Stage48, December 13 and 14, 8 p.m. (doors at 6).

Books
7. Read Inside the Dream Palace
The definitive history of the Chelsea Hotel.
An impossible order for any writer: Get the Chelsea’s romance down on paper and try to keep up with Patti Smith and Joni Mitchell and Arthur Miller. But Sherill Tippins’s history does a vivid job of taking you up into those seedy, splendid hallways, now gone forever.
Houghton Mifflin Harcourt.

Classical Music
8. Hear A Lotta Lutoslawski
Big sound.
The great Polish composer is best known for extracting great cosmic washes of sound from huge orchestras, but he was also a refined maker of miniatures.
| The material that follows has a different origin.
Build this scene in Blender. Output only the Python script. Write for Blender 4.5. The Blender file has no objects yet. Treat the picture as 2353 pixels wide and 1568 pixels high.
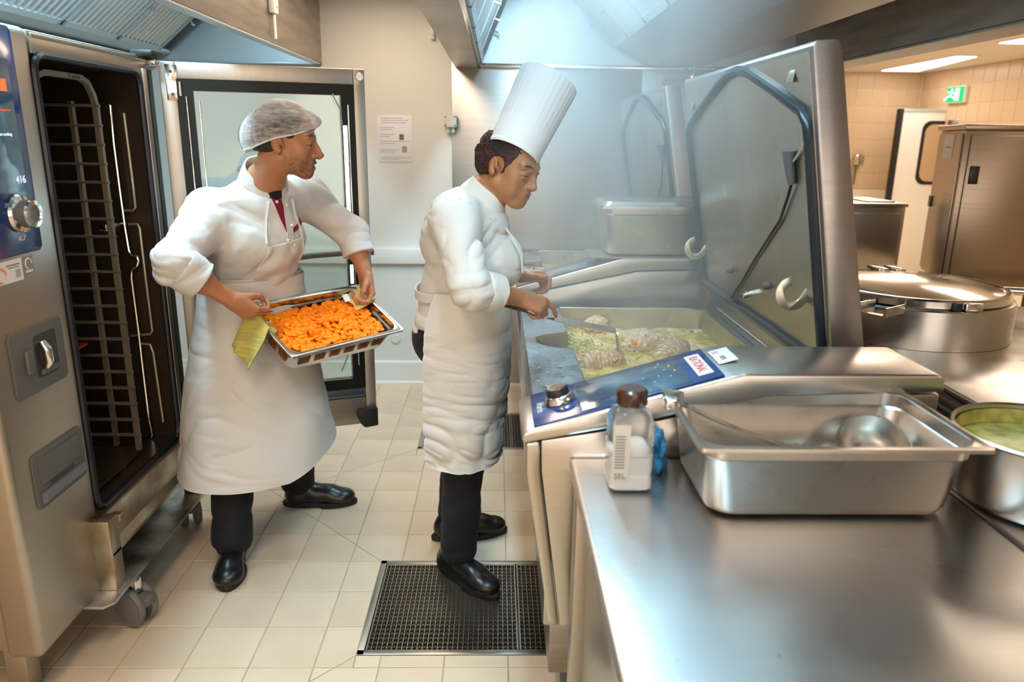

The American Contemporary Music Ensemble pairs his chamber music with that of his Pulitzer Prize–winning kindred spirit Steven Stucky, and a day later, the violinist Anne-Sophie Mutter launches a Carnegie Hall recital with his solo Partita. —Justin Davidson
Symphony Space, December 13, and Carnegie Hall, December 14.

TV
9. Watch Playwright: From Page to Stage
The making of a great show.
This Independent Lens documentary follows the productions of Rajiv Joseph’s Bengal Tiger at the Baghdad Zoo, which ultimately ended up starring Robin Williams, and Tarell ­McCraney’s Brother/Sister Plays. It’s also a look at how personal biography drives creativity. Directed by Robert Levi (who made the excellent Billy Strayhorn: Lush Life), it paints concise, elegant portraits of Joseph, an Indian-American from Cleveland, and McCraney, whose story of growing up gay and black in a poor Miami neighborhood is a drama all its own. —Matt Zoller Seitz
PBS, December 16, 10 p.m.

Theater
10. See The Last Two People on Earth
Unexpected harmony.
It’s hard to imagine the shvitzy warbler Mandy Patinkin paired with the adorable genderkind Taylor Mac, yet here they are in “an apocalyptic vaudeville,” singing and dancing to Sondheim and Queen as the floodwaters recede. Classic Stage Company offers this workshop production, directed and choreographed by Susan Stroman. —Jesse Green
Abrons Arts Center, December 14 through 31.

Theater
11. And Catch Big Fish
Before it gets away.
Susan Stroman, working the other end of the scale, was the moving force behind the fall’s most disappointing fizzle, but there was much to admire in this feel-good musical about, well, death. Maybe that was the problem? In any case, see Norbert Leo Butz’s overwhelming central performance (and Stro’s great opening number) before they breathe their last.—J.G.
Neil Simon Theatre, through December 29.

Classical Music
12. Hear The Messiah
Which one? This one.
This is the time of year when virtually every chorister in town hops from Messiah to Messiah, only to have the audience drown out the pros. If you prefer just staying put and listening, you couldn’t ask for a better guide than conductor Andrew Manze, leading the New York Philharmonic and the Westminster Symphonic Choir. —J.D.
Avery Fisher Hall, December 17 through 21.